SOS Project – Anti Poaching Relief

SOS Project – Anti Poaching Relief

Since mid October, the Magaliesberg Biosphere SOS Project has facilitated over 30 anti-poaching snare sweeps and other conservation patrols, across the Magaliesberg Biosphere. These patrols have been coordinated by SOS Project partners with the support and cooperation of landowners. To date over 200 active snares and animal-traps have been removed from the veld, sparing the indiscriminate demise of much of our wildlife.

Early on in the project, the Eco-Rangers disarmed a snare-field of 20 snares where they found a freshly snared and skinned Kudu bull, destined for the bushmeat trade.
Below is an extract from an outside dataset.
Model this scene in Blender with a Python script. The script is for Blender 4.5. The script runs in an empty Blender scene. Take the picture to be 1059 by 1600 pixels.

A follow-up snare patrol in the same spot six weeks later saw a further 10 snares being removed, and tragically the rotting carcass of a bushbuck ewe caught in a snare, as well as her lamb, that likely died of starvation.

Snaring is an indiscriminate form of wildlife poaching, and while it may seem that trapping a guinea fowl or scrub-hare for the pot is harmless in the grater scheme of things, a number of  threatened  and protected species  are vulnerable to this form of poaching, especially when done at a commercial scale. Threatened species are classified according to their risk of extinction into several Red-List categories, according to International Union for the Conservation of Nature ( IUCN) or national biodiversity legislation Threatened Or Protected Species (TOPS) criteria.

Species such as Leopard, Brown Hyena, Honey Badger, Hedgehog and Mountain Reedbuck are some of the threatened or protected mammals that occur in our biosphere that could fall prey to indiscriminate trapping and snaring. Endemic (restricted range) species too, are vulnerable to anthropogenic threats and extinction.

Furthermore, many other species are home in the so-called green belts, or wildlife corridors of our biosphere. These untransformed habitats are surrounded by urban landscapes and agriculture, and pressure from increased fragmentation and habitat degradation (including snaring) threatens the functioning of these corridors to support the rich biodiversity that thankfully can still be found  there.

 The conservation of the biodiversity that occurs in the Magaliesberg Biosphere is the responsibility of the people of the region, i.e. relevant government departments and officials, as well as the biosphere community.